Hay mandatos-fantasma para todos los gustos. Están los que votan a Carrió para que siga fiscalizando la República macrista, con el compromiso de que si los “conflictos de intereses” se pasan de castaño oscuro, Lilita se pondrá en modo mesiánico y con su crucifijo desatará un escarmiento institucional para resetear la democracia. Contra la “locura” de Carrió, se erige el votante de Lousteau, la reserva cool del macrismo crítico porteño: esta opción es una manera de castigar la falta de interna en Cambiemos y de esquivar la famosa Grieta con una pirueta canchera. Hay un salto parecido del otro lado de la General Paz: el voto a Randazzo, la opción elegante para quien quiere repudiar el verticalismo cristinista sin sentirse gorila mientras se juegan las PASO, a la espera de los resultados de esta megaencuesta. Siempre queda octubre para un voto más útil. La opción Massa para no massistas es decir que votó la boleta tigrense como un modo de darle una última oportunidad a Margarita Stolbizer para que meta presa a la ex presidenta. Puras fantasías, claro, pero de eso se trata.
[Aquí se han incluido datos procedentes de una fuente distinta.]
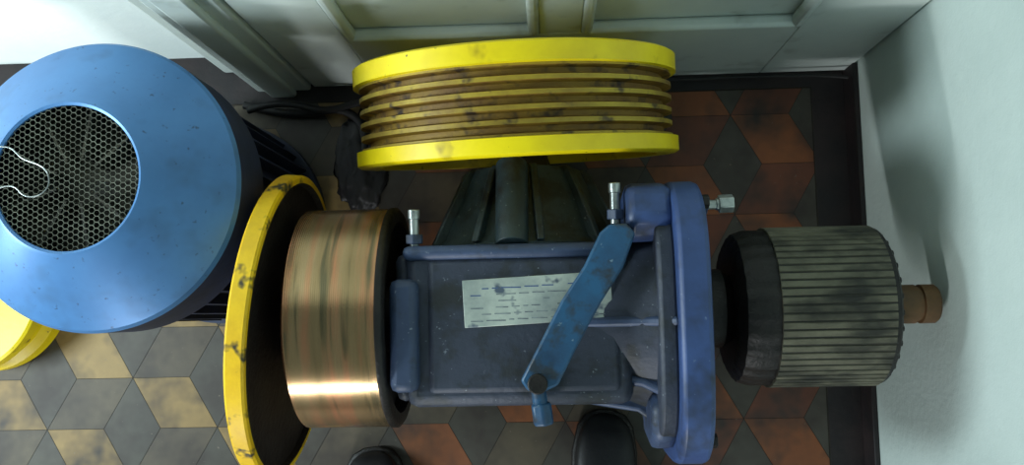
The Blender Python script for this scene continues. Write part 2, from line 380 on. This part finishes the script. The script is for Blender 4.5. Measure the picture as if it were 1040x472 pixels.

Queda el gran espejismo bonaerense. Terminar con la Grieta, aunque no evitándola, sino dando una supuesta batalla final, que extermine definitivamente a uno de los bandos en pugna. Los votantes cristinistas pueden apoyar la propuesta de su jefa de votarla a Ella para ponerle un límite al modelo M, lo cual esconde sueños destituyentes que aceleren la llegada del 2019. Del otro lado, quedan muchos que, aunque no ponen las manos en el fuego ni por Macri ni por los brotes verdes ni por las convicciones de Bullrich, votan para ayudar a esa chica que pasó de ser Heidi a la encarnación bonaerense de la princesa de la cabellera de fuego que protagoniza la peli “Valiente”. Ese voto oficialista –pero también uno a Massa o a Randazzo- podría seducir a un puñado de ex kirchneristas autopercibidos como “sensatos”, que aprovechan las inclasificables PASO para enviarle un mensaje piadoso a Cristina de que se retire con dignidad: algo así como los espectadores que alguna vez participaron en un bizarro plebiscito sobre la continuidad o no del entonces veterano boxeador Nicolino Loche, a la salida de una pelea de exhibición, donde ganó la boleta del adiós, como un melancólico “fue lindo mientras duró”.
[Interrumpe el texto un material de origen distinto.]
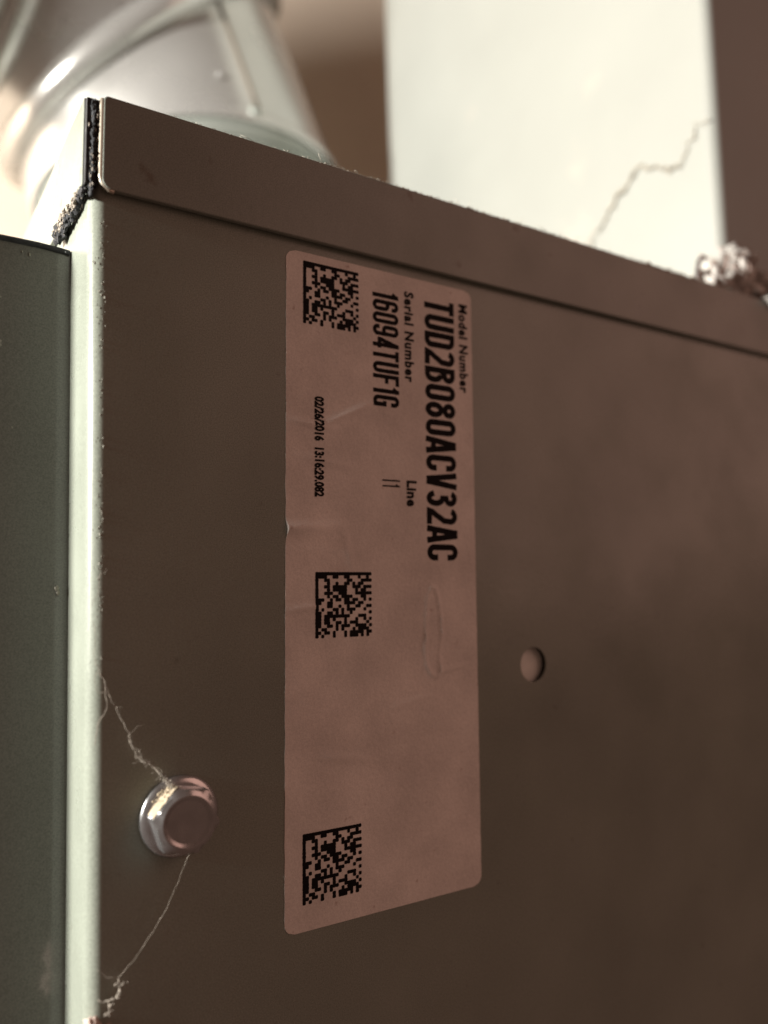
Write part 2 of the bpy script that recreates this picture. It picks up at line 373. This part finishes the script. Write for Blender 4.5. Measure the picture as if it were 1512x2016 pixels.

Toda esta gran fantasmagoría comicial se ordena en torno a un mito que maldice la historia nacional desde su nacimiento: civilización o barbarie, una falacia construida con un montón de verdades parciales e inconexas. Hoy se vuelve a poner en escena, como la revancha de un clásico que hace unos años sacó de la galera la siempre pícara Cristina, cuando chicaneó a los insidiosos y bastante torpes alumnos argentinos de Harvard que la incomodaron en una especie de conferencia de prensa, de esas que la presidenta solía no dar. Ahí estaban enfrentados, como ahora, el aspiracional primermundismo ciego de la Argentina ilustrada y pudiente, contra el popularismo flojo de papeles del panperonismo con doble domicilio, uno pobre para militar y otro rico para vivir. Ambos extremos y la misma maniobra de conducción del país real: un Audi derrapando en el barro.
Harvard vs. La Matanza, profetizó entonces Cristina, como si hubiese encontrado –justo en esa escena de patética zozobra que la expuso al mundo- la imagen futura de su destino final, cuando la salvación actual depende de su capacidad para seguir encarnando la cara popular de esa moneda que gira en el azaroso aire de la jornada electoral. Este día absurdo que no elige nada pero lo decide todo.